▶ _WRITTEN TASK_
Collect every line below that contains the word "pixels".

++++ RECORDS FOR PROCESSING

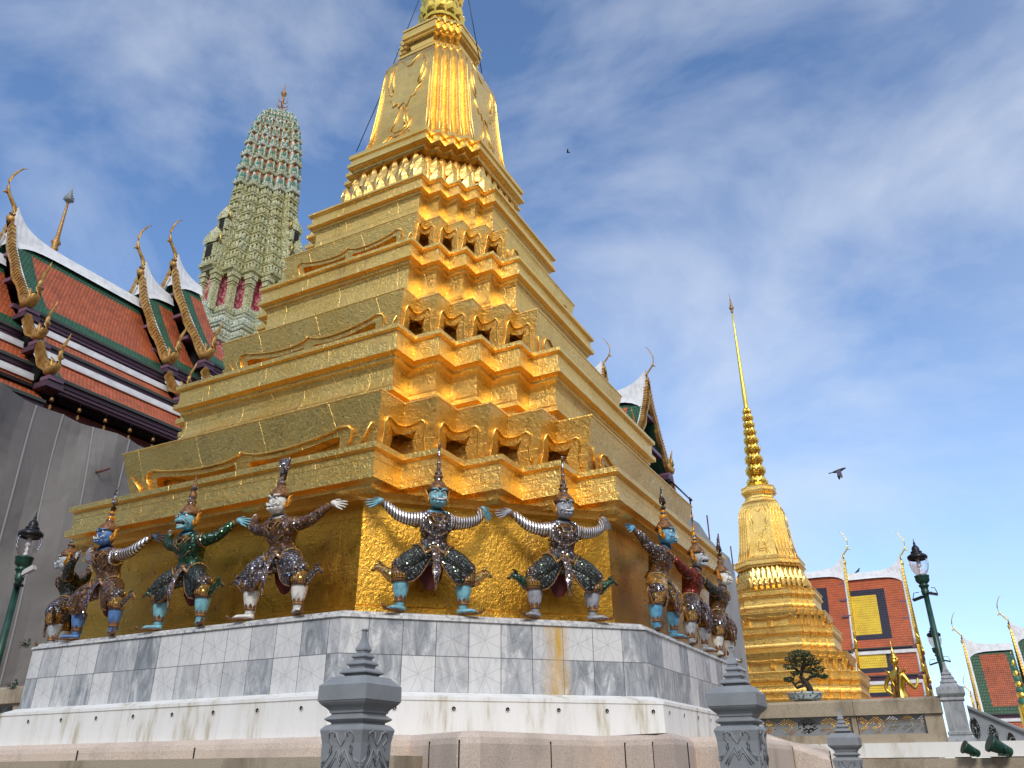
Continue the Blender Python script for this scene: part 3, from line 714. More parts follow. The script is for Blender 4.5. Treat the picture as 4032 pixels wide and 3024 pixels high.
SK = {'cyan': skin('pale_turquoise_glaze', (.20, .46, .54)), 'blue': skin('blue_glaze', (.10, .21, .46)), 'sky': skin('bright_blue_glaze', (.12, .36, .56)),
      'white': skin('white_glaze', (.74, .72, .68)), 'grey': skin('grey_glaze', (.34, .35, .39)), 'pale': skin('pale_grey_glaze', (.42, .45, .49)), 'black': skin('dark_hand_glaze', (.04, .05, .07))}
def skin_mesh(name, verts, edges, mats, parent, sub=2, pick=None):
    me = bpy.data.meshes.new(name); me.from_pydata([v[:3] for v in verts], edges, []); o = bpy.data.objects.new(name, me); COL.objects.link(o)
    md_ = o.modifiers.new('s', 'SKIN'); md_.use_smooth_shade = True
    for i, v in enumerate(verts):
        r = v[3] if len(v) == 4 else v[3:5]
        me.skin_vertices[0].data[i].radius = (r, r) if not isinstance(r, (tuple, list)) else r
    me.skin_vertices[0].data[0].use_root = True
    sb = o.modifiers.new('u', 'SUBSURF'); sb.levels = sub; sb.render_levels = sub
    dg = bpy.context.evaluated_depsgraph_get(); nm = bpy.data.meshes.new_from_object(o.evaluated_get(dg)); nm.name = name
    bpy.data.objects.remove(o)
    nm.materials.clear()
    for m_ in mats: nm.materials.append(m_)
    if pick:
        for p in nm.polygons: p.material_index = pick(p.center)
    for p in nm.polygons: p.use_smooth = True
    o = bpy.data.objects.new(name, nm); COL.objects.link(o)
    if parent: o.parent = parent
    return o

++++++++
++++ RECORDS FOR PROCESSING

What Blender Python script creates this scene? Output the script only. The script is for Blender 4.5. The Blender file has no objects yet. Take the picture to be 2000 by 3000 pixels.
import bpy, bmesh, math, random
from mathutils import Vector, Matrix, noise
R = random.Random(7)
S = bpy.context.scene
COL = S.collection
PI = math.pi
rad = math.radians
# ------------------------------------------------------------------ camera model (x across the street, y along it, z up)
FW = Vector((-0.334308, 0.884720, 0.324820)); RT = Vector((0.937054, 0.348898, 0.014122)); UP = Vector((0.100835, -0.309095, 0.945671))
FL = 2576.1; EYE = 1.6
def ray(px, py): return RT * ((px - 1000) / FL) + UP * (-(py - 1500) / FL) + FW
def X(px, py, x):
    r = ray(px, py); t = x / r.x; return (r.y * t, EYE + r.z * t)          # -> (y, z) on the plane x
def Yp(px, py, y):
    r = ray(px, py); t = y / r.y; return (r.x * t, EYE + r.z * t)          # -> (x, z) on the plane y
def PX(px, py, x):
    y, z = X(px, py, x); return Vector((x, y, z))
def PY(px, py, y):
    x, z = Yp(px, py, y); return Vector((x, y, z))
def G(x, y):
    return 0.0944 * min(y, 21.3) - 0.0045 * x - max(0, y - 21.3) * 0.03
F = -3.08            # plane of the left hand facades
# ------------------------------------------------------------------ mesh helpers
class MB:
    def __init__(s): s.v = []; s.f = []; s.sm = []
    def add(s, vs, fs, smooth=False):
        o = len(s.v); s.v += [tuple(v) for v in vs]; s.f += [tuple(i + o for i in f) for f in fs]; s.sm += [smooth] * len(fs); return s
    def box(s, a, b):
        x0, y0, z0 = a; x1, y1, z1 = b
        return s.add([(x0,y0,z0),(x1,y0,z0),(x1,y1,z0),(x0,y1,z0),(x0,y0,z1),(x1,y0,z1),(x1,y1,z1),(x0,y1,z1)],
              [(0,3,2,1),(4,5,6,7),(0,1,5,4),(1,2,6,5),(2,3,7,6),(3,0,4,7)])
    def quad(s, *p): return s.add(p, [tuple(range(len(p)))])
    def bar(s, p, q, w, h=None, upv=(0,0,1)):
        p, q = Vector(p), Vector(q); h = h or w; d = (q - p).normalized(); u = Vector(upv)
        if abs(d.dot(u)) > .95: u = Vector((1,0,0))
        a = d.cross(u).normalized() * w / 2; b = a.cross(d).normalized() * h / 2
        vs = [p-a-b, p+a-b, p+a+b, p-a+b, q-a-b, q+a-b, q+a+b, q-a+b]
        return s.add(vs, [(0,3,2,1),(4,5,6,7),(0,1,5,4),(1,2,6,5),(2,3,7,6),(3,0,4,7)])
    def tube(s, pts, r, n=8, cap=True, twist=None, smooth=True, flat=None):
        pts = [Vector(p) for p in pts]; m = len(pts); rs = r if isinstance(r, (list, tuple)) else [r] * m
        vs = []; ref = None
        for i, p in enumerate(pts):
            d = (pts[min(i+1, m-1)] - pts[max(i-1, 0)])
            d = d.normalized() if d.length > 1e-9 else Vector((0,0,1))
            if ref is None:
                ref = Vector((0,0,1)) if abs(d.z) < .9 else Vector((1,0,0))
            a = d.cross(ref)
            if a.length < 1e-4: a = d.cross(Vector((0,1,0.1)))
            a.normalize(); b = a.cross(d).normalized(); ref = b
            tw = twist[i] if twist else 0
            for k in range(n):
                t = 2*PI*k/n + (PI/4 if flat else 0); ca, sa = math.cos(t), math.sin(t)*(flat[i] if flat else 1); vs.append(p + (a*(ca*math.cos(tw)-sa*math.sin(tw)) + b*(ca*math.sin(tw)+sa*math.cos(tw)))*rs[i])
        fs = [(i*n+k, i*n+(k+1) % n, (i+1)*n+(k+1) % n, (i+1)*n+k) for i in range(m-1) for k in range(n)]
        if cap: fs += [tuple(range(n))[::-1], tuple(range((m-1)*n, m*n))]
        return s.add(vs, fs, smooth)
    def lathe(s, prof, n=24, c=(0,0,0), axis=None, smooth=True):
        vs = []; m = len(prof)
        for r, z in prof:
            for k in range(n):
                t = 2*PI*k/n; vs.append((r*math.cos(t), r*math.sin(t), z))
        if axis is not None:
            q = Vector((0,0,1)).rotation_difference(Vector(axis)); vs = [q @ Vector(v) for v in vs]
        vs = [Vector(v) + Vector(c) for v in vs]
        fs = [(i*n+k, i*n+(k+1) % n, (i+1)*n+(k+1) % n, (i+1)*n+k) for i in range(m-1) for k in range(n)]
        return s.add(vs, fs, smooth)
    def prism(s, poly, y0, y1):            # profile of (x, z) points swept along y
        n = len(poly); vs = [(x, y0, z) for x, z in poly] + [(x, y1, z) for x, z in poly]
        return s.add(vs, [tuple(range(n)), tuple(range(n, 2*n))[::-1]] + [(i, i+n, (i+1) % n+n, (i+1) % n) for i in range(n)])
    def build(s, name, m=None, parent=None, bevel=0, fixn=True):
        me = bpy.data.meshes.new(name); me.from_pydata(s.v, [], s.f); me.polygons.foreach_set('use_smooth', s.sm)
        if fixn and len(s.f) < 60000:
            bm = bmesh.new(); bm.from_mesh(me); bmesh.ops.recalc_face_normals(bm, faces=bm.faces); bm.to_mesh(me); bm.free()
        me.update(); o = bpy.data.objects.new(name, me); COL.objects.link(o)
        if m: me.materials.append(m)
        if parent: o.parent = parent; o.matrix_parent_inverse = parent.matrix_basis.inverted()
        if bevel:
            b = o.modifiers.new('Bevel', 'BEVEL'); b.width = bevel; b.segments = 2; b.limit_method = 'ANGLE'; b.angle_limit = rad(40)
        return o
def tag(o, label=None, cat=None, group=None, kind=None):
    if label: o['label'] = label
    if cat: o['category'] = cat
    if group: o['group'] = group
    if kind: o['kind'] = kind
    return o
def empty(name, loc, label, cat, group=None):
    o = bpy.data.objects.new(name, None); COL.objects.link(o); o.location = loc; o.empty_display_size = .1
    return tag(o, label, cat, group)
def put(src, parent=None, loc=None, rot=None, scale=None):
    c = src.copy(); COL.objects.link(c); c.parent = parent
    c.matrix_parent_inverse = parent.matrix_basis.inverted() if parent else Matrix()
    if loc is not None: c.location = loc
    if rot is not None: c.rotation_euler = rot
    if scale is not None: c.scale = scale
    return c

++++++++

▶ _RESPONSE TO THIS EXERCISE_
Continue the Blender Python script for this scene: part 3, from line 714. More parts follow. The script is for Blender 4.5. Treat the picture as 4032 pixels wide and 3024 pixels high.
What Blender Python script creates this scene? Output the script only. The script is for Blender 4.5. The Blender file has no objects yet. Take the picture to be 2000 by 3000 pixels.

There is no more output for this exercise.